Peut-être simplement faute de le connaître et d'en avoir analysé les bénéfices. Agresser l'autre le rend sourd à nos demandes, fermé à notre peine, peu enclin à nous aider. Nous réagissons évidemment de même. Lorsque notre conjoint nous agresse, qu'il ait tort ou raison, nous pouvons arrêter le processus en lui disant : « Tu sais, lorsque tu me parles en criant, cela me blesse et je n'ai pas envie de t'écouter, même si tu as raison. As-tu envie de me faire mal ou ton intention est-elle de me faire comprendre quelque chose ? »

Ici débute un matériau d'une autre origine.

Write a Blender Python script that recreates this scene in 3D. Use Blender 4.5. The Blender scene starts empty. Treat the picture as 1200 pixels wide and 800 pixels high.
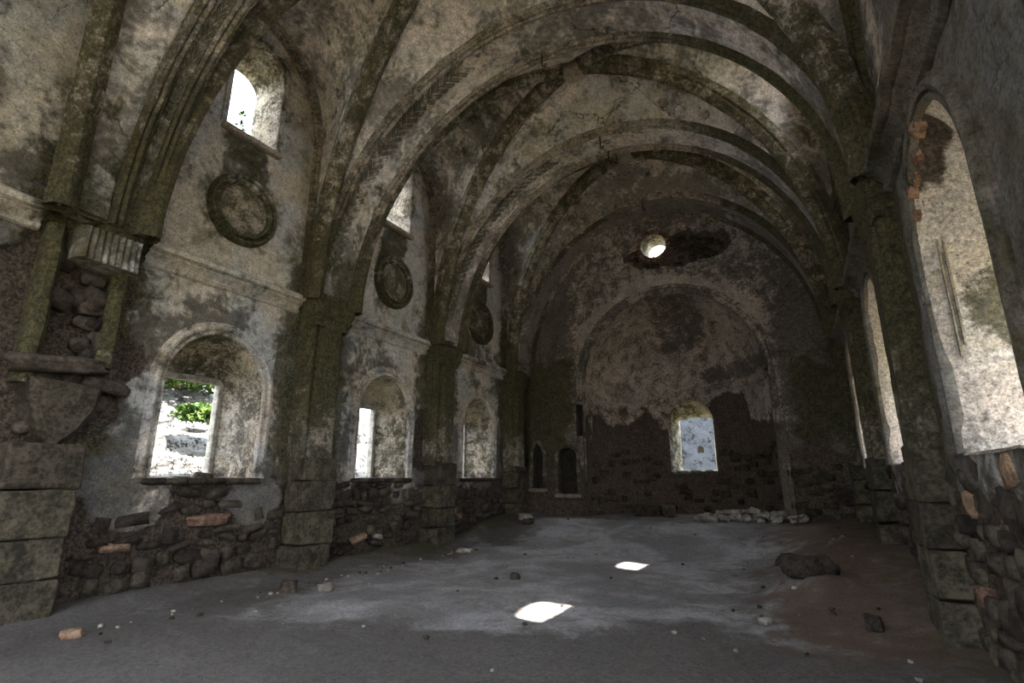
import bpy, bmesh, math, random
import numpy as np
from mathutils import Vector, Matrix

# ------------------------------------------------------------------ camera, sky, sun, exposure
scn = bpy.context.scene
COL = scn.collection
PI = math.pi
cam_d = bpy.data.cameras.new('camera')
cam_d.sensor_width = 36.0
cam_d.lens = 618.0 / 1200.0 * 36.0
cam_d.clip_start = 0.05
cam = bpy.data.objects.new('camera', cam_d)
COL.objects.link(cam)
cam.location = (0, 0, 1.6)
cam.rotation_euler = (PI / 2 + 0.25334, 0, 0.49304)
scn.camera = cam

SKY = 2.6
world = bpy.data.worlds.new('sky')
scn.world = world
world.use_nodes = True
wn, wl = world.node_tree.nodes, world.node_tree.links
wn.clear()
w_out = wn.new('ShaderNodeOutputWorld')
w_bg = wn.new('ShaderNodeBackground')
w_tc = wn.new('ShaderNodeTexCoord')
w_no = wn.new('ShaderNodeTexNoise')
w_no.inputs['Scale'].default_value = 3.0
w_no.inputs['Detail'].default_value = 5.0
w_rp = wn.new('ShaderNodeValToRGB')
w_rp.color_ramp.elements[0].position = 0.42
w_rp.color_ramp.elements[0].color = (0.70, 0.85, 1.0, 1)
w_rp.color_ramp.elements[1].position = 0.62
w_rp.color_ramp.elements[1].color = (0.95, 0.97, 1.0, 1)
wl.new(w_tc.outputs['Generated'], w_no.inputs['Vector'])
wl.new(w_no.outputs['Fac'], w_rp.inputs['Fac'])
wl.new(w_rp.outputs['Color'], w_bg.inputs['Color'])
w_bg.inputs['Strength'].default_value = SKY
wl.new(w_bg.outputs['Background'], w_out.inputs['Surface'])

sun_d = bpy.data.lights.new('sun', 'SUN')
sun_d.energy = 8.0
sun_d.angle = 0.009
sun_d.color = (1.0, 0.93, 0.82)
sun = bpy.data.objects.new('sun', sun_d)
COL.objects.link(sun)
sun.rotation_euler = Vector((-4.65, 1.30, -8.5)).to_track_quat('-Z', 'Y').to_euler()
sun.location = (20, -6, 40)

vs = scn.view_settings
vs.view_transform = 'Standard'
vs.look = 'None'
vs.gamma = 1.0
vs.use_curve_mapping = False
vs.exposure = 2.4
scn.cycles.max_bounces = 10
scn.cycles.diffuse_bounces = 8

# ------------------------------------------------------------------ dimensions (metres)
XL, XR = -8.2, 1.22          # wall planes
XC = -3.39                   # nave axis
HALF = 4.41                  # pilaster face to axis
ZS = 4.9                     # springing
YP = [-4.95, -0.9, 3.1, 7.1, 11.1, 15.1]      # pilasters
BC = [-2.9, 1.15, 5.15, 9.15, 13.15]          # bay centres
RISE = {-4.95: 4.3, -0.9: 4.3, 3.1: 4.35, 7.1: 4.4, 11.1: 4.7, 15.1: 4.95}
YE = 16.0
AX, AZ, AR = -3.25, 4.5, 2.7      # apse centre, springing, radius
HW = 0.55
rng = random.Random(7)


# ------------------------------------------------------------------ numpy noise
def _h(ix, iy, iz, seed):
    n = (ix * 374761393 + iy * 668265263 + iz * 1274126177 + seed * 974711) & 0xFFFFFFFF
    n = ((n ^ (n >> 13)) * 1274126177) & 0xFFFFFFFF
    n = n ^ (n >> 16)
    return (n & 0xFFFF) / 65535.0


def vnoise(P, seed=0):
    P = np.asarray(P, dtype=np.float64)
    I = np.floor(P).astype(np.int64)
    F = P - I
    F = F * F * (3 - 2 * F)
    x, y, z = I[:, 0], I[:, 1], I[:, 2]
    fx, fy, fz = F[:, 0], F[:, 1], F[:, 2]
    r = 0
    for dx in (0, 1):
        wx = fx if dx else 1 - fx
        for dy in (0, 1):
            wy = fy if dy else 1 - fy
            for dz in (0, 1):
                wz = fz if dz else 1 - fz
                r = r + wx * wy * wz * _h(x + dx, y + dy, z + dz, seed)
    return r


def fbm(P, scale, octaves=4, seed=0, rough=0.55):
    P = np.asarray(P, dtype=np.float64) * scale
    a, t, s = 1.0, 0.0, 0.0
    for o in range(octaves):
        s = s + a * vnoise(P + 17.3 * o, seed + o)
        t += a
        a *= rough
        P = P * 2.03
    return s / t


def sstep(a, b, x):
    t = np.clip((x - a) / (b - a), 0, 1)
    return t * t * (3 - 2 * t)


# ------------------------------------------------------------------ stains: bare stone, moss, dark growth; dark also holds some shade
def masks(P, kind):
    P = np.asarray(P).reshape(-1, 3)
    x, y, z = P[:, 0], P[:, 1], P[:, 2]
    n = fbm(P, 0.8, 4, 3)
    n2 = fbm(P, 2.2, 4, 11)
    dp = np.min(np.abs(y[:, None] - np.array(YP)[None, :]), axis=1)
    bare = np.zeros(len(P))
    moss = np.zeros(len(P))
    dark = np.full(len(P), 0.35)
    if kind in ('wall_l', 'wall_r'):
        bare = sstep(1.75, 1.35, z + (n2 - 0.5) * 1.2)
        if kind == 'wall_l':
            for ya, za, ra, rb in ((4.15, 1.3, .62, .38), (6.15, 1.22, .55, .40), (1.6, 1.2, .5, .3), (9.9, 1.3, .4, .3)):
                bare = bare * sstep(.7, 1.15, np.hypot((y - ya) / ra, (z - za) / rb) + (n2 - .5) * .8)
        moss = 0.95 * sstep(1.1, 0.35, dp + (n - .5) * 1.2) * sstep(0.8, 2.2, z) * sstep(7.6, 4.8, z)
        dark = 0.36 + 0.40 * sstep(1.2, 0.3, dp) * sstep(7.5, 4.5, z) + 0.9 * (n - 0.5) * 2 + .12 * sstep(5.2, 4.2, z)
        if kind == 'wall_l':
            # water stain column between each upper window and its roundel
            dc = np.min(np.abs(y[:, None] - np.array(BC)[None, :]), axis=1)
            st = sstep(.58, .36, dc + (n2 - .5) * .3) * sstep(5.3, 5.8, z) * sstep(7.75, 7.5, z)
            moss = np.maximum(moss, 0.55 * st)
            dark = np.maximum(dark, 0.75 * st)
            dark = dark + 0.3 * sstep(3.4, 2.2, y) * sstep(9, 3, z)
            # pale band of surviving plaster beside the roundels
            dark = dark - 0.22 * sstep(.5, .9, dc) * sstep(5.2, 6, z)
            # scaled-off plaster round the broken pilaster
            d1 = np.hypot((y - 2.95) / 1.0, (z - 3.3) / 1.5)
            bare = np.maximum(bare, sstep(1.15, .8, d1 + (n2 - .5) * .9))
            dark = np.maximum(dark, .75 * sstep(1.5, .6, d1))
            d2 = np.hypot((y - 10.9) / .7, (z - 2.6) / .9)
            bare = np.maximum(bare, sstep(1.1, .8, d2 + (n2 - .5) * .8))
        else:
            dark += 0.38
            moss = moss * sstep(4.2, 6.5, y)
            moss = np.maximum(moss, .55 * sstep(10.5, 13, y) * sstep(6, 3, z))
    elif kind == 'end':
        d1 = np.hypot((x + 2.7) / 1.75, (z - 8.55) / .62)
        bare = sstep(1.15, .75, d1 + (n2 - .5) * .9)
        bare = np.maximum(bare, sstep(2.6, 1.6, z + (n - .5) * 2.0))
        moss = sstep(-5.9, -6.9, x + (n - .5) * 1.5) * sstep(1.0, 2.2, z) * sstep(7.2, 4.0, z)
        moss = np.maximum(moss, .8 * sstep(-.7, .1, x + (n - .5)) * sstep(1.8, 3.0, z) * sstep(6, 4, z))
        dark = .5 + .5 * sstep(-.6, .3, x) * sstep(7.8, 5.5, z) + .3 * sstep(-5.8, -7, x) + .4 * (n - .5)
        # the pale plaster left above the apse arch
        d3 = np.abs(np.hypot(x - AX, z - AZ) - 3.0)
        dark -= .45 * sstep(.45, .15, d3 + (n2 - .5) * .5) * sstep(5.5, 6.5, z)
        bare = np.where((d3 < .28) & (z > 6), 0, bare)
    elif kind == 'apse':
        bare = sstep(4.15, 3.0, z + (n - .5) * 2.6)
        d1 = np.hypot((x + 2.0) / .75, (z - 3.4) / .95)
        bare = np.maximum(bare, sstep(1.15, .8, d1 + (n2 - .5) * .6))
        dark = .38 + .5 * sstep(3.0, 2.0, z)
        # grey square left where a panel of paint has gone, and a dark band above the ledge
        d2 = np.maximum(np.abs(x + 3.1) / .75, np.abs(z - 6.55) / .75)
        dark += .22 * sstep(1.15, .85, d2 + (n2 - .5) * .5)
        dark += .35 * sstep(.35, .1, np.abs(z - 4.95) + (n2 - .5) * .3) * sstep(-3.2, -2.2, x)
        moss = .5 * sstep(.5, .2, np.abs(z - 3.7) + (n2 - .5) * .8) * sstep(-3.4, -4.2, x)
    elif kind == 'vault':
        lo = sstep(7.4, 5.2, z)
        moss = .8 * lo * sstep(.42, .6, n + lo * .12)
        dark = .44 + .40 * lo + .9 * (n - .5) + .25 * sstep(13, 15.5, y)
        moss = np.maximum(moss, .46 * sstep(.54, .70, n2))
        right = sstep(-1.2, .6, x) * sstep(8.6, 7.0, z)
        dark += .2 * right
    elif kind == 'rib':
        lo = sstep(8.2, 5.6, z)
        right = sstep(-2.0, -.4, x)
        moss = .12 + .62 * np.maximum(lo, right) + .5 * (n - .5)
        dark = .42 + .4 * np.maximum(lo, right) + .4 * (n - .5)
    elif kind == 'olive':
        moss = .62 + .35 * (n - .5) + .2 * sstep(6.5, 5, z)
        dark = .40 + .4 * sstep(7.2, 5, z)
    elif kind == 'pilaster':
        moss = .45 + .5 * sstep(2.0, 3.6, z) * sstep(7, 5, z) + .8 * (n - .5)
        dark = .55 + .3 * sstep(2.5, 4, z) + .5 * (n - .5)
    elif kind == 'reveal':
        moss = .55 * sstep(.42, .62, n)
        dark = .40 + .9 * (n2 - .5)
        bare = .6 * sstep(2.1, 1.65, z + (n2 - .5) * .8)
    elif kind == 'lit_reveal':
        moss = .85 * sstep(1.0, .3, np.hypot((z - 3.05) / .55, (x - XR - .45) / .45) + (n2 - .5) * .8)
        dark = .05 + .45 * sstep(2.35, 1.9, z + (n2 - .5) * .6)  # dark kept low: window light is put into the colour
        bare = sstep(.22, .10, x - XR + (n2 - .5) * .2) * sstep(3.95, 4.15, z + (n2 - .5) * .4) * (y > 4.9) * (y < 6.2)
    elif kind == 'roundel':
        moss = .66 + .5 * (n2 - .5)
        dark = .36 + .5 * (n2 - .5)
    elif kind == 'apse_rim':
        moss = .2 + .6 * (n - .5)
        dark = .45 + .9 * (n2 - .5) + .35 * sstep(4.2, 2.5, z)  # lower term darkens the jamb, painting in its weaker light
    elif kind == 'shaded_trim':
        moss = .35 + .6 * (n - .5)
        dark = .85 + .3 * (n - .5)  # right-hand trim: its shade is painted in as a darker tone
    elif kind == 'trim':
        moss = .18 + .6 * (n - .5) + .5 * sstep(.9, .3, dp)
        dark = .35 + .6 * (n - .5)
    return np.clip(np.stack([bare, moss, dark], 1), 0, 1)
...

Nous repérons qu'a un essai d'apaisement le conjoint répond par une phrase culpabilisante. Il aurait pu dire pour ne pas risquer de bloquer la communication : Lorsque tu fais telle chose (description factuelle de ce qui l'agace chez l'autre), j'ai l'impression que je ne compte pas pour toi. Je te le répète encore et encore, et tu ne changes pas d'attitude. Imagines-tu comme je peux me sentir ignoré et même que je puisse quelque-fois douter de ton amour? Dois-je vraiment en conclure que mon bonheur t’indiffère? — Non, excuse-moi, s'il te plaît. Je n'avais pas réalisé que tu te sen-tais blessé. Ce n'était en aucun cas mon intention. Je croyais que cela n'avait pas d'importance. Maintenant que je l'ai compris, je t'assure que je vais faire attention. »
Ces dialogues nous semblent-ils à l'eau de rose, manquant de spontanéité, très « leçon à réciter » ? Avec un peu d'habitude, nous apprécierons de ne pas transformer nos conversations ou nos désaccords en batailles rangées aussi délétères que blessantes. Rappelons-nous que notre conjoint n'est, en principe, pas un ennemi ! Si nous pouvions essayer d'arrêter de culpabiliser l'autre à tout propos, l'atmosphère de notre quotidien en serait beaucoup plus respirable.
Mais notre culture judéo-chrétienne est extrêmement culpabilisante et s'en affranchir est une décision qui demande de l'entraînement. Imaginons ne pas vouloir peser sur notre conjoint, que notre souhait soit qu'il se sente heureux avec nous et réciproquement. Au lieu de lui distiller du fiel, pourquoi ne pas lui demander ce que nous désirons ? La CNV transformera un « Tu n'as pas encore acheté le pain » en « Pourras-tu acheter le pain, s'il te plaît ? Pour ne pas oublier, tu peux peut-être mettre un rappel sur ton téléphone ? » Un « Peux-tu faire la vaisselle, s'il te plaît? » est préférable à : « Je suppose que tu attends que ce soit moi, une fois de plus, qui fasse la vaisselle?! »
Parlons-en ensemble et essayons d'adopter dans notre quotidien, avec notre conjoint, nos enfants, nos amis et nos collègues, ce mode de communication tellement plus agréable et efficace. Lançons-nous des défis : une journée, un week-end, sans reproche ni culpabilisation mais avec des vraies demandes ouvertes et légères. N'oublions pas de dire ce que nous apprécions. Remercions notre conjoint pour ses attentions. Ne lésinons pas sur les compliments, La CNV aide à être en harmonie avec les autres et à adopter une communication constructive.